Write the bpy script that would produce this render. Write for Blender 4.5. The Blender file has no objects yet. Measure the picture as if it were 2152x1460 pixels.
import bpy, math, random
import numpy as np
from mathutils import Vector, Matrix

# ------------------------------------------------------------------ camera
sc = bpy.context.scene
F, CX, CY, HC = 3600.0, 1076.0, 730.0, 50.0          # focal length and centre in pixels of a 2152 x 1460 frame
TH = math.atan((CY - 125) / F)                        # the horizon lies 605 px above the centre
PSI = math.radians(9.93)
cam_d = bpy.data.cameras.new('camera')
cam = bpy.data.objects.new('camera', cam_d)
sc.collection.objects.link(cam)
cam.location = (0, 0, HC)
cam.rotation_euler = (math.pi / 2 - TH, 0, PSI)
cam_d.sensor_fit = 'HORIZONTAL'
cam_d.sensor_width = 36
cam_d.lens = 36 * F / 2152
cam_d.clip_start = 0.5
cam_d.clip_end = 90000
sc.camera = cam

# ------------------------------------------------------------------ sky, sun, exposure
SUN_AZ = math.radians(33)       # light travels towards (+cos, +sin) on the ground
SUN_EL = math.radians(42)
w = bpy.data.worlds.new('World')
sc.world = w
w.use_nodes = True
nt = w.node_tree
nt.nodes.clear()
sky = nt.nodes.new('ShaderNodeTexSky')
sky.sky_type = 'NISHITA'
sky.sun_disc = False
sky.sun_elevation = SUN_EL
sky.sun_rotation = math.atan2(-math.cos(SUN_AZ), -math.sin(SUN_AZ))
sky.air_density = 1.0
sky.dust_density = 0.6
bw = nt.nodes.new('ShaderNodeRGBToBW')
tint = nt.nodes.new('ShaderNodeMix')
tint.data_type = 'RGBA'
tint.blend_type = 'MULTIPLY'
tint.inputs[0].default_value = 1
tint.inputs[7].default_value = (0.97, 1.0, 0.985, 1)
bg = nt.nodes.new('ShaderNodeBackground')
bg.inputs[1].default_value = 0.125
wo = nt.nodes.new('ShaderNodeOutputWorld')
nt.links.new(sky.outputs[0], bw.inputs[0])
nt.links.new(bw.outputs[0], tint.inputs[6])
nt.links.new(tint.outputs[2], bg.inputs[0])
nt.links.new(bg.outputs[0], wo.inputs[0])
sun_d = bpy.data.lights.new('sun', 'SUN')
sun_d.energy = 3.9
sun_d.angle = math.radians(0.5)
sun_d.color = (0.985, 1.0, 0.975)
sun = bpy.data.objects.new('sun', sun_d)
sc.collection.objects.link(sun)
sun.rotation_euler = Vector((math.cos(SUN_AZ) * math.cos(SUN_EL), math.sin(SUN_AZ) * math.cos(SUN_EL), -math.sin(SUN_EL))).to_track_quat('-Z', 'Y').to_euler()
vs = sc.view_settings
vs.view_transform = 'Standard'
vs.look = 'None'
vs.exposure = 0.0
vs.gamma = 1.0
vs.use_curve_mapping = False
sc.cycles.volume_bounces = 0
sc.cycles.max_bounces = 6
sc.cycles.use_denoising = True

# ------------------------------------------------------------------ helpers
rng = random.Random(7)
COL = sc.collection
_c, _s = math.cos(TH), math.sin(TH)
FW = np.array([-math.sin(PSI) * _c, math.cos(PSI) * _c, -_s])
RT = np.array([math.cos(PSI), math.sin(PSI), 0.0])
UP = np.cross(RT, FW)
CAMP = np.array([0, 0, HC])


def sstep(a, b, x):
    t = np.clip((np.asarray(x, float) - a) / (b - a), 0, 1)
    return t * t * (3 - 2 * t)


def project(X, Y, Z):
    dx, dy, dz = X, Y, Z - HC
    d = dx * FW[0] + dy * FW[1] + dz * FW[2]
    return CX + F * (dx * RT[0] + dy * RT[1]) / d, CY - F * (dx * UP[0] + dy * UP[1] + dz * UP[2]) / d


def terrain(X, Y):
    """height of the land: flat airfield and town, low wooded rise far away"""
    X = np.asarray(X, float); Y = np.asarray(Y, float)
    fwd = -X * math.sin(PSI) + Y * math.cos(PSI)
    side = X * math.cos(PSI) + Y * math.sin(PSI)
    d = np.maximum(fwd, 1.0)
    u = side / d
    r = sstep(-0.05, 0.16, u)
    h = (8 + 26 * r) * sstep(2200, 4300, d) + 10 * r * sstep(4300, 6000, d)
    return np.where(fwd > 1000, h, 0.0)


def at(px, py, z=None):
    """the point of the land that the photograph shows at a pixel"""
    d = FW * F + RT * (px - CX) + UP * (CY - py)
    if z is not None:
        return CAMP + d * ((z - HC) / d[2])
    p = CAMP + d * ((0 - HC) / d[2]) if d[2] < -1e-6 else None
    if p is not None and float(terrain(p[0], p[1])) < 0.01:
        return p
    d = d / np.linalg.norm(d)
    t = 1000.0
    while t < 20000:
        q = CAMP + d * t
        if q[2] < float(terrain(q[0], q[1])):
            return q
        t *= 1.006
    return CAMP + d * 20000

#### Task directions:
From the first line above through the line that contains "from mathutils import Vector, Matrix", quote each line exactly. Output nothing more.

#### Task result:
Write the bpy script that would produce this render. Write for Blender 4.5. The Blender file has no objects yet. Measure the picture as if it were 2152x1460 pixels.
import bpy, math, random
import numpy as np
from mathutils import Vector, Matrix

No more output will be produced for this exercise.